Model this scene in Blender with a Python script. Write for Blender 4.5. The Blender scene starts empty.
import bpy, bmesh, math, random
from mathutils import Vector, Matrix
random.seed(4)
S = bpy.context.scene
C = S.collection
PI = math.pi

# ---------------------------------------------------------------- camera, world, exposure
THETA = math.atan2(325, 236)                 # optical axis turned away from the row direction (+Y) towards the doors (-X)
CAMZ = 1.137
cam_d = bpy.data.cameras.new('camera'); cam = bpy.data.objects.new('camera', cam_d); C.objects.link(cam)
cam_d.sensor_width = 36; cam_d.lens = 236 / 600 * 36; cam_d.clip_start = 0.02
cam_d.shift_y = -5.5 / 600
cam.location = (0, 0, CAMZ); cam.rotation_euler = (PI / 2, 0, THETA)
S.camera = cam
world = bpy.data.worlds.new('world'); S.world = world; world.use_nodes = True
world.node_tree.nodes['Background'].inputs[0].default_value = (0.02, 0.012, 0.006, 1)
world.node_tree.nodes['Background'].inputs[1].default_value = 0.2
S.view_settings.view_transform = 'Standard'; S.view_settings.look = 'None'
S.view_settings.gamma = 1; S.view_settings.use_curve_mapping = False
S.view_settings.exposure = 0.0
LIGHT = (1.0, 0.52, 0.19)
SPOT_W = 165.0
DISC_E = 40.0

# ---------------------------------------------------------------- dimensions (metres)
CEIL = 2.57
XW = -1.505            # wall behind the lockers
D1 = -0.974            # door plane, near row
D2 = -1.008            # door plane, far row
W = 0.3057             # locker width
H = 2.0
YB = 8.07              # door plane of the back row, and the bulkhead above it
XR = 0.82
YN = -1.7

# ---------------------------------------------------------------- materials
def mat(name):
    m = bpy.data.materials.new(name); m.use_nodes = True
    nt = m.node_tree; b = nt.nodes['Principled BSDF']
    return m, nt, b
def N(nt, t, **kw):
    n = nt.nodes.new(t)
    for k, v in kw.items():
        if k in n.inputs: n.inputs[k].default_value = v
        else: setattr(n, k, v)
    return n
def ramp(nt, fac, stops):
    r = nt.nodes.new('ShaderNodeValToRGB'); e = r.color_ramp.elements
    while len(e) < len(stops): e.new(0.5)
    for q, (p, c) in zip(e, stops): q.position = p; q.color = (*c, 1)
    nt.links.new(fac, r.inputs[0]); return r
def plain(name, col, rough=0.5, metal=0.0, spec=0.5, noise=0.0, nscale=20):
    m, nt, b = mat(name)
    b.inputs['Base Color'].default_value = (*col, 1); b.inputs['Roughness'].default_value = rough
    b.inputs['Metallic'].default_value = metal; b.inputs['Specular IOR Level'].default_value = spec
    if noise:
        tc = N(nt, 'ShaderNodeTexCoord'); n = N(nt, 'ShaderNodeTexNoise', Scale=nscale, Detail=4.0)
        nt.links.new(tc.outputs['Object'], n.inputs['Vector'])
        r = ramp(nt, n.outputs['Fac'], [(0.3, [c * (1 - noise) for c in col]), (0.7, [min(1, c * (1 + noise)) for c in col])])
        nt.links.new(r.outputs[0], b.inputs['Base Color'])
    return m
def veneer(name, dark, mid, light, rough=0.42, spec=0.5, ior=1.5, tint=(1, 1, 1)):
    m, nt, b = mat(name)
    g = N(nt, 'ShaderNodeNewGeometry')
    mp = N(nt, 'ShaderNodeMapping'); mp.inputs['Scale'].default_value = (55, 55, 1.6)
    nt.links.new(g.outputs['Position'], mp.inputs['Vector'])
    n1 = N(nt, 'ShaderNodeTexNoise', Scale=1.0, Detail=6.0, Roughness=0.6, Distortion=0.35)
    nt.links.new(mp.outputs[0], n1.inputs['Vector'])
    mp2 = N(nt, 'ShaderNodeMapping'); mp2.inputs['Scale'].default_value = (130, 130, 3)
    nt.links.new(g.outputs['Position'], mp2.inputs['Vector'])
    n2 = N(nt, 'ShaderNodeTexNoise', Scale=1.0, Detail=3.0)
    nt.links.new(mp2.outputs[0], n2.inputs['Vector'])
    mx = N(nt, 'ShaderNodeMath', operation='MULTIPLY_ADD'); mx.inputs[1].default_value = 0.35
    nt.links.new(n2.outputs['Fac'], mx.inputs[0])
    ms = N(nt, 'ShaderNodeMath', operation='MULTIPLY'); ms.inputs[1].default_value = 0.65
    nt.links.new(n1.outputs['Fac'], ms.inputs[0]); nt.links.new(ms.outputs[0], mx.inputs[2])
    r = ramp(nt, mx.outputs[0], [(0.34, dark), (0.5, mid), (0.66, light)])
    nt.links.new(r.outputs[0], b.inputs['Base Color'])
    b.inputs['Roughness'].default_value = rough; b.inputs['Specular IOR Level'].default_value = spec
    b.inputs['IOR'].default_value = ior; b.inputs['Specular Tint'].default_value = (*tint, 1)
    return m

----

Exercise description:
Extract every line above exactly as it stands.

Exercise answer:
Model this scene in Blender with a Python script. Write for Blender 4.5. The Blender scene starts empty.
import bpy, bmesh, math, random
from mathutils import Vector, Matrix
random.seed(4)
S = bpy.context.scene
C = S.collection
PI = math.pi

# ---------------------------------------------------------------- camera, world, exposure
THETA = math.atan2(325, 236)                 # optical axis turned away from the row direction (+Y) towards the doors (-X)
CAMZ = 1.137
cam_d = bpy.data.cameras.new('camera'); cam = bpy.data.objects.new('camera', cam_d); C.objects.link(cam)
cam_d.sensor_width = 36; cam_d.lens = 236 / 600 * 36; cam_d.clip_start = 0.02
cam_d.shift_y = -5.5 / 600
cam.location = (0, 0, CAMZ); cam.rotation_euler = (PI / 2, 0, THETA)
S.camera = cam
world = bpy.data.worlds.new('world'); S.world = world; world.use_nodes = True
world.node_tree.nodes['Background'].inputs[0].default_value = (0.02, 0.012, 0.006, 1)
world.node_tree.nodes['Background'].inputs[1].default_value = 0.2
S.view_settings.view_transform = 'Standard'; S.view_settings.look = 'None'
S.view_settings.gamma = 1; S.view_settings.use_curve_mapping = False
S.view_settings.exposure = 0.0
LIGHT = (1.0, 0.52, 0.19)
SPOT_W = 165.0
DISC_E = 40.0

# ---------------------------------------------------------------- dimensions (metres)
CEIL = 2.57
XW = -1.505            # wall behind the lockers
D1 = -0.974            # door plane, near row
D2 = -1.008            # door plane, far row
W = 0.3057             # locker width
H = 2.0
YB = 8.07              # door plane of the back row, and the bulkhead above it
XR = 0.82
YN = -1.7

# ---------------------------------------------------------------- materials
def mat(name):
    m = bpy.data.materials.new(name); m.use_nodes = True
    nt = m.node_tree; b = nt.nodes['Principled BSDF']
    return m, nt, b
def N(nt, t, **kw):
    n = nt.nodes.new(t)
    for k, v in kw.items():
        if k in n.inputs: n.inputs[k].default_value = v
        else: setattr(n, k, v)
    return n
def ramp(nt, fac, stops):
    r = nt.nodes.new('ShaderNodeValToRGB'); e = r.color_ramp.elements
    while len(e) < len(stops): e.new(0.5)
    for q, (p, c) in zip(e, stops): q.position = p; q.color = (*c, 1)
    nt.links.new(fac, r.inputs[0]); return r
def plain(name, col, rough=0.5, metal=0.0, spec=0.5, noise=0.0, nscale=20):
    m, nt, b = mat(name)
    b.inputs['Base Color'].default_value = (*col, 1); b.inputs['Roughness'].default_value = rough
    b.inputs['Metallic'].default_value = metal; b.inputs['Specular IOR Level'].default_value = spec
    if noise:
        tc = N(nt, 'ShaderNodeTexCoord'); n = N(nt, 'ShaderNodeTexNoise', Scale=nscale, Detail=4.0)
        nt.links.new(tc.outputs['Object'], n.inputs['Vector'])
        r = ramp(nt, n.outputs['Fac'], [(0.3, [c * (1 - noise) for c in col]), (0.7, [min(1, c * (1 + noise)) for c in col])])
        nt.links.new(r.outputs[0], b.inputs['Base Color'])
    return m
def veneer(name, dark, mid, light, rough=0.42, spec=0.5, ior=1.5, tint=(1, 1, 1)):
    m, nt, b = mat(name)
    g = N(nt, 'ShaderNodeNewGeometry')
    mp = N(nt, 'ShaderNodeMapping'); mp.inputs['Scale'].default_value = (55, 55, 1.6)
    nt.links.new(g.outputs['Position'], mp.inputs['Vector'])
    n1 = N(nt, 'ShaderNodeTexNoise', Scale=1.0, Detail=6.0, Roughness=0.6, Distortion=0.35)
    nt.links.new(mp.outputs[0], n1.inputs['Vector'])
    mp2 = N(nt, 'ShaderNodeMapping'); mp2.inputs['Scale'].default_value = (130, 130, 3)
    nt.links.new(g.outputs['Position'], mp2.inputs['Vector'])
    n2 = N(nt, 'ShaderNodeTexNoise', Scale=1.0, Detail=3.0)
    nt.links.new(mp2.outputs[0], n2.inputs['Vector'])
    mx = N(nt, 'ShaderNodeMath', operation='MULTIPLY_ADD'); mx.inputs[1].default_value = 0.35
    nt.links.new(n2.outputs['Fac'], mx.inputs[0])
    ms = N(nt, 'ShaderNodeMath', operation='MULTIPLY'); ms.inputs[1].default_value = 0.65
    nt.links.new(n1.outputs['Fac'], ms.inputs[0]); nt.links.new(ms.outputs[0], mx.inputs[2])
    r = ramp(nt, mx.outputs[0], [(0.34, dark), (0.5, mid), (0.66, light)])
    nt.links.new(r.outputs[0], b.inputs['Base Color'])
    b.inputs['Roughness'].default_value = rough; b.inputs['Specular IOR Level'].default_value = spec
    b.inputs['IOR'].default_value = ior; b.inputs['Specular Tint'].default_value = (*tint, 1)
    return m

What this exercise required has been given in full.